Leandra had lost another child and the anguish was apparent. She fell to floor crying. It was a pretty emotionally powerful moment in the game. I felt bad for her, and I felt sad that I had lost my brother, a character I had been so invested in.

Bioware made you care about this person in so many ways, and then I got him killed. I could've chosen not to take him on the expedition like mother had wanted, but I took him along anyways and he died because of it.

These sorts of story elements and emotions can't happen anywhere else other than in video games. You, the player, have control over these things. While watching a movie, it doesn't stop and ask you to make a decision on what will happen next. You're stuck with whatever is already going to happen. In games, Bioware games especially I feel, you have so much control over how the story goes and what you experience. Games are amazing in that sense.

So Carver had died.

The only family I had left was my mother, my uncle (whom I think is a bastard), and my dog.

I moved on over the loss of Carver and so did mother. Eventually she even decided that she wanted to try to meet a new man, to find a suitor. I was happy for her.

Then one day mother wasn't at our estate (we had moved out of uncle's house and up in society). A dwarf at my estate told me that she was out, possibly with a suitor, as there had been white lilies left on the table.

Oh shit, I thought.

White lilies were the mark of a serial killer who was killing women in the city. I couldn't let him get mother.

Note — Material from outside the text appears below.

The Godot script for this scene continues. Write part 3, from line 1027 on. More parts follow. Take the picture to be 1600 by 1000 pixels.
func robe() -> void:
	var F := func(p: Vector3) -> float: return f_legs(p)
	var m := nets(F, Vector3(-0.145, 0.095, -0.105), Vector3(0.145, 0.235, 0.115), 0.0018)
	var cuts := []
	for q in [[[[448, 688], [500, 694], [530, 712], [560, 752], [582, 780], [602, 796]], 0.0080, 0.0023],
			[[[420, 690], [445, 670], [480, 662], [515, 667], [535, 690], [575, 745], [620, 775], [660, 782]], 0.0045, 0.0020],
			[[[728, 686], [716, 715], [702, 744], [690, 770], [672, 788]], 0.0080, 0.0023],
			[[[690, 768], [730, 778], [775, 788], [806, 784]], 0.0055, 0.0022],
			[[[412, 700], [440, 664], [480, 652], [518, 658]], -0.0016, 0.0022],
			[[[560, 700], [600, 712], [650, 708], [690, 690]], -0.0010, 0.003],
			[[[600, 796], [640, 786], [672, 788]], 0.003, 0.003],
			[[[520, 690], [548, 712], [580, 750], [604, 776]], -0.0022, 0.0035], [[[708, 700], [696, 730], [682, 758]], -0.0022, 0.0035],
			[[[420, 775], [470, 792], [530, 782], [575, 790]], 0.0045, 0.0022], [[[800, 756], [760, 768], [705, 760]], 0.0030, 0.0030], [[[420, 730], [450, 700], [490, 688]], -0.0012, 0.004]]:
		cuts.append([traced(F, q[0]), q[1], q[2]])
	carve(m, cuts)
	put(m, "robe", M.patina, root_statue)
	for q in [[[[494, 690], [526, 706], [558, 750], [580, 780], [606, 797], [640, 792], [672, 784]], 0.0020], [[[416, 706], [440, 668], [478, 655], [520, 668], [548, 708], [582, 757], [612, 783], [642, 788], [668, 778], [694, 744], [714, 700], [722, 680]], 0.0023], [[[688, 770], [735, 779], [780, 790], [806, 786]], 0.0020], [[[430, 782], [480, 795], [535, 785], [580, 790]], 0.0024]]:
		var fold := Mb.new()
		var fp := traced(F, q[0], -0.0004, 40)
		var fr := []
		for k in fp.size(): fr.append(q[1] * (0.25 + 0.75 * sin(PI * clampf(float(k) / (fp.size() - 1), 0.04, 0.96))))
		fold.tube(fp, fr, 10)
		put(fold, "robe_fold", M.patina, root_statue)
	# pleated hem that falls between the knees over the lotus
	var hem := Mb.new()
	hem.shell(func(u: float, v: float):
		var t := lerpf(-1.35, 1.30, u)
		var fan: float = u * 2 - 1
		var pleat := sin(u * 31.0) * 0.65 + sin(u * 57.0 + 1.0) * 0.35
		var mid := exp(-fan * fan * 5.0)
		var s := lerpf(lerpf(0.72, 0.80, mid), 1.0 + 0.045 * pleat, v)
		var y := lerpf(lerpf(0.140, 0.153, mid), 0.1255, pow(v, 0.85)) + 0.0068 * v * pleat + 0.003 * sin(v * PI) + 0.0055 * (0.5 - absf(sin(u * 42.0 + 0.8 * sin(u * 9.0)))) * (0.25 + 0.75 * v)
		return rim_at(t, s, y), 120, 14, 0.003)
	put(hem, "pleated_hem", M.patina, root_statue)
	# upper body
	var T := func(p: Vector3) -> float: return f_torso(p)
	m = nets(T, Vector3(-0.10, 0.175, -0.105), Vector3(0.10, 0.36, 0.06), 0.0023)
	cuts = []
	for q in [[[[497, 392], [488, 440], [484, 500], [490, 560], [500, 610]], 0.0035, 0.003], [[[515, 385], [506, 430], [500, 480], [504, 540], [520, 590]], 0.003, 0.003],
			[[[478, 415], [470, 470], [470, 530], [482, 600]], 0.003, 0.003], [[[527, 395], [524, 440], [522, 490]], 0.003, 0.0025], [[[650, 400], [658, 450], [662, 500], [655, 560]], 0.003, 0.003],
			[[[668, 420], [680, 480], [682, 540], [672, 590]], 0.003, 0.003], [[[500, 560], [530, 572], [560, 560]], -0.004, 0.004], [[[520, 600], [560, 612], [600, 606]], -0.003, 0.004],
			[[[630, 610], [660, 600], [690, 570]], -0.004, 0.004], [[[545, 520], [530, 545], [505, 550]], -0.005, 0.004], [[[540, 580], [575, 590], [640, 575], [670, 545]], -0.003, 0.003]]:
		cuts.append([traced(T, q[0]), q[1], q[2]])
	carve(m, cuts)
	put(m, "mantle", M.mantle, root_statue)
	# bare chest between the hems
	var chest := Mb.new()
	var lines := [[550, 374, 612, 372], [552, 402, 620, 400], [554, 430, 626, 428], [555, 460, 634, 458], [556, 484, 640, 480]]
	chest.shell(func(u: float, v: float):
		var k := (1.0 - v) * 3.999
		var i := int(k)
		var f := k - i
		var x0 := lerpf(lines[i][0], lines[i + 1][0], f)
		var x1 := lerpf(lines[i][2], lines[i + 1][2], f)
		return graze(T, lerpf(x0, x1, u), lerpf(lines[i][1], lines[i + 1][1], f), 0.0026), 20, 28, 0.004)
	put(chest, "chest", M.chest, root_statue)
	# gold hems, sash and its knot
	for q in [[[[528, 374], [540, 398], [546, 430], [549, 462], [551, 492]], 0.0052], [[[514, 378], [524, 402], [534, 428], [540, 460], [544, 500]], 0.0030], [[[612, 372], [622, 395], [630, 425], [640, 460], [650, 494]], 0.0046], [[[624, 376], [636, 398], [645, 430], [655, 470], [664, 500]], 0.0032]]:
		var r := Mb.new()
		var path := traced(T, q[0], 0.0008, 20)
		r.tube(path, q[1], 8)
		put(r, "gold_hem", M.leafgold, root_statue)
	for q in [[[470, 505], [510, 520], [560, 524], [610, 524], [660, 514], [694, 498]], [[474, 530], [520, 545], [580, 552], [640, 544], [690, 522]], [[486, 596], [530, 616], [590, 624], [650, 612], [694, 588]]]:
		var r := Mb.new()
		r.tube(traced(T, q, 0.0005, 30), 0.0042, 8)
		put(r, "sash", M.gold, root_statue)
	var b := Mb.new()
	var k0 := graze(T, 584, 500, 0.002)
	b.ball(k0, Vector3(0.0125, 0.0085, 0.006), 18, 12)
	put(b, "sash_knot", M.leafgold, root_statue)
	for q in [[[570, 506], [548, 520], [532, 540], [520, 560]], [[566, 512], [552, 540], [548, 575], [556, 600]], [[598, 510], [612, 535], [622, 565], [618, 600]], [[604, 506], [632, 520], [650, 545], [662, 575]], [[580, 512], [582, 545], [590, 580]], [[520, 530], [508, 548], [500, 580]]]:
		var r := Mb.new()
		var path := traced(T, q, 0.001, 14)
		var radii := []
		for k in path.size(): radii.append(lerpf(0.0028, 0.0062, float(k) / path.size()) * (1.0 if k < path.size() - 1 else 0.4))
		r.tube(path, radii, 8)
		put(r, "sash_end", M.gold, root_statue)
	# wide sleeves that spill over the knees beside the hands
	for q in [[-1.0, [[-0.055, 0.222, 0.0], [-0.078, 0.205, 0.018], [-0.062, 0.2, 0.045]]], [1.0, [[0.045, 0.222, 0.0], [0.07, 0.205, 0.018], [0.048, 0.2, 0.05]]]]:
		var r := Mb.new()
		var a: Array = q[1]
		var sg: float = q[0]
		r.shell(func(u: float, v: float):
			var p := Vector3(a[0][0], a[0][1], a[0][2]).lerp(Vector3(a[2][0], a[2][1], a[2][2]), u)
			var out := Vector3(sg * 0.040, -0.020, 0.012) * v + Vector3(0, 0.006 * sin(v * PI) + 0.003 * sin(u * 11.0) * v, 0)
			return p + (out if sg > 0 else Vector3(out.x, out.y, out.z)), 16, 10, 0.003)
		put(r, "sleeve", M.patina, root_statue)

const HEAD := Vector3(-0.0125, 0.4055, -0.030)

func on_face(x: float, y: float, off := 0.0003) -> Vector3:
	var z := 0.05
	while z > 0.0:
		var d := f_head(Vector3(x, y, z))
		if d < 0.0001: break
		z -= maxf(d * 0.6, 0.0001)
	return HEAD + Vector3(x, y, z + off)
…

Emotions were running high as my party and I followed a blood trail.

We finally caught up with mother and her captor. But it was too late. I won't go into the details about why he took mother, but it was sadistic and gruesome. I ended the man responsible without a second thought.

And then I lost mother. I was on my own, though one of my party members assured me that wasn't the case.

I never thought a game could make me care about characters in that way, I felt responsible for mother’s death as well as Carver's. Even later in the game, someone make a snide remark about my mother's death and I thought 'How dare you! You bitch!' I would've fought that person right then and there if I could have.

I just thought I'd share my thoughts and feelings on this sort of thing in video games. I hope you found it interesting, or else I'm not doing my job as a writer...

So next time you're playing a good game don't be afraid to care about characters in it. It'll make the game better if you do.

And as always,

Enjoy your game.

Enjoy your life.

1 comment:

  1. I thought this was a very good move by Bioware. It made the story even more compelling and more personal than just a 'relationship' with a character.